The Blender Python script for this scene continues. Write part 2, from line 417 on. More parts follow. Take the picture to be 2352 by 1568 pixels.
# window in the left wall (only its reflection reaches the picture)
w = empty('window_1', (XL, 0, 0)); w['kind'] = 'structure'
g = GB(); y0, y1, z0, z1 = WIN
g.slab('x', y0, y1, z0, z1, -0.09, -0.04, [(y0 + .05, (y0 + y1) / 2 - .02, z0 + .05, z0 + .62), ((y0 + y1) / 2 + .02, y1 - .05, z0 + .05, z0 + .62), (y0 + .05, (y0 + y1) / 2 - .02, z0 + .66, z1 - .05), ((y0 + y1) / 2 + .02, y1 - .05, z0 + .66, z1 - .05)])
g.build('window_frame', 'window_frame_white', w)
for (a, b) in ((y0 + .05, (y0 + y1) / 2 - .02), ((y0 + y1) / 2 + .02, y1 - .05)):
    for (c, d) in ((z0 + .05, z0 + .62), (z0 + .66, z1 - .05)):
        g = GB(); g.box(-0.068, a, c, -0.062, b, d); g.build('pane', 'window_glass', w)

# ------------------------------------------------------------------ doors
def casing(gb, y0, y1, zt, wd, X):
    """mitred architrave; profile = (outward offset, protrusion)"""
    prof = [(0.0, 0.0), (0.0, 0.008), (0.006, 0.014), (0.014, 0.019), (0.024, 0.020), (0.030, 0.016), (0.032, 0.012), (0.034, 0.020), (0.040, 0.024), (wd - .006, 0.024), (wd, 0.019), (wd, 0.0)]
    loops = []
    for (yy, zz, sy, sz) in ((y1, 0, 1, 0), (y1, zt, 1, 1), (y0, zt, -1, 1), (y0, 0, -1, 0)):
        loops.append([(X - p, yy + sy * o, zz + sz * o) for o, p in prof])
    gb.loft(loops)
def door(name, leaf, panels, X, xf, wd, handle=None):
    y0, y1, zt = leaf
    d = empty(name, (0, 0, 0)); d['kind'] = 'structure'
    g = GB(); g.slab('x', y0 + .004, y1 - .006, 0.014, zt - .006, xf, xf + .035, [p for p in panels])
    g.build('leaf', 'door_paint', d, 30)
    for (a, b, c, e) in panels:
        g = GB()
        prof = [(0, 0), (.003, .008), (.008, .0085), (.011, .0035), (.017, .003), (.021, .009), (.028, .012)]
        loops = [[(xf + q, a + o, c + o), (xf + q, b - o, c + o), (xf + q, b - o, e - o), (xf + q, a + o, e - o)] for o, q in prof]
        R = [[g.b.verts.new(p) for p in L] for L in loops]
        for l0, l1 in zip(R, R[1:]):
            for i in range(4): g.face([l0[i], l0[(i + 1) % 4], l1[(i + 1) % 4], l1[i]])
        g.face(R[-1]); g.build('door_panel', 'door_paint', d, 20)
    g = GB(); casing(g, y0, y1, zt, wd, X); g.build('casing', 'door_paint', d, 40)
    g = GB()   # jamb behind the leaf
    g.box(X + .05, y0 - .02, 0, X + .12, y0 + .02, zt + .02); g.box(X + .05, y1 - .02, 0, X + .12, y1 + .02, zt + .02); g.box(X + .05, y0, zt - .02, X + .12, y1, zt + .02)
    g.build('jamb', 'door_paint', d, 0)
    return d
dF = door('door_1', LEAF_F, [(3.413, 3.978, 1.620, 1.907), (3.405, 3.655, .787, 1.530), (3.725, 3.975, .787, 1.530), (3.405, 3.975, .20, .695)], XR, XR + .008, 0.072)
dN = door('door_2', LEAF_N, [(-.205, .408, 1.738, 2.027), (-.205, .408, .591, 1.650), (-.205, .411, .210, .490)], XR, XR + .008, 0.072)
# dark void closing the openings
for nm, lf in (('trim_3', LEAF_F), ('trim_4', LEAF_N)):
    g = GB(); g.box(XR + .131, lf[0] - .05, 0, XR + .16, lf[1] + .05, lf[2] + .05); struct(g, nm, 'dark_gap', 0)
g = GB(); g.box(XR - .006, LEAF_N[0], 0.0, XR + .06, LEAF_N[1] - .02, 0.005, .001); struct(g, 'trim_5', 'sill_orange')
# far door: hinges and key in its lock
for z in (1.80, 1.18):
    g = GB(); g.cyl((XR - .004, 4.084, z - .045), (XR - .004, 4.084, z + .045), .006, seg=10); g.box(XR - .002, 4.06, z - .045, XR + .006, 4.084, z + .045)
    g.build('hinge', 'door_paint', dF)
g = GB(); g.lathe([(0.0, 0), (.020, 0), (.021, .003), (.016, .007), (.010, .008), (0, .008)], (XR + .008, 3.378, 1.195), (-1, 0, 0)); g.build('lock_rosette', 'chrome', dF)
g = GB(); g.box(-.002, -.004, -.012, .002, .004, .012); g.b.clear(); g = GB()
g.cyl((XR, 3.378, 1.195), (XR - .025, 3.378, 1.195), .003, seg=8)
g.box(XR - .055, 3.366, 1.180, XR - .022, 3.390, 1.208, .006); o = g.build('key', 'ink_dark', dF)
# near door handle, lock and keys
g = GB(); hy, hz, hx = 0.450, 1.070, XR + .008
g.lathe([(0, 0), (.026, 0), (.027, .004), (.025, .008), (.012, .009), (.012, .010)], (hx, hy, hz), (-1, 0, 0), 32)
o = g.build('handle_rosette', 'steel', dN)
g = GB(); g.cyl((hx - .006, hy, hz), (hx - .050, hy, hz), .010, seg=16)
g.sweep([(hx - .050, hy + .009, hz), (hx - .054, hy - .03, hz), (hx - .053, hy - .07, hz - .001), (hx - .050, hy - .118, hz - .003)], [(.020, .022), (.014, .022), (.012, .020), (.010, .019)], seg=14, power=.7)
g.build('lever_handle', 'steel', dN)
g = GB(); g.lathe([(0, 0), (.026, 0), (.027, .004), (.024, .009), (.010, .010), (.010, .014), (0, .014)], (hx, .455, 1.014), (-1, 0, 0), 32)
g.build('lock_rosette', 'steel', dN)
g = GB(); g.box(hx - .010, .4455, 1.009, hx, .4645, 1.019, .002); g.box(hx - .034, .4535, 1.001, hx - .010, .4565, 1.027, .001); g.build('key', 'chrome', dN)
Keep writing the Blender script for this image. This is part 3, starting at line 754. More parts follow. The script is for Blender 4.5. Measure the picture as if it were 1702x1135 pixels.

....

▸ Request: Using the data above, restate word for word the lines from its opening line through the line that contains "g = GB(); g.box(-0.068, a, c, -0.062, b, d);", and no more.

▸ Task solution:
The Blender Python script for this scene continues. Write part 2, from line 417 on. More parts follow. Take the picture to be 2352 by 1568 pixels.
# window in the left wall (only its reflection reaches the picture)
w = empty('window_1', (XL, 0, 0)); w['kind'] = 'structure'
g = GB(); y0, y1, z0, z1 = WIN
g.slab('x', y0, y1, z0, z1, -0.09, -0.04, [(y0 + .05, (y0 + y1) / 2 - .02, z0 + .05, z0 + .62), ((y0 + y1) / 2 + .02, y1 - .05, z0 + .05, z0 + .62), (y0 + .05, (y0 + y1) / 2 - .02, z0 + .66, z1 - .05), ((y0 + y1) / 2 + .02, y1 - .05, z0 + .66, z1 - .05)])
g.build('window_frame', 'window_frame_white', w)
for (a, b) in ((y0 + .05, (y0 + y1) / 2 - .02), ((y0 + y1) / 2 + .02, y1 - .05)):
    for (c, d) in ((z0 + .05, z0 + .62), (z0 + .66, z1 - .05)):
        g = GB(); g.box(-0.068, a, c, -0.062, b, d); g.build('pane', 'window_glass', w)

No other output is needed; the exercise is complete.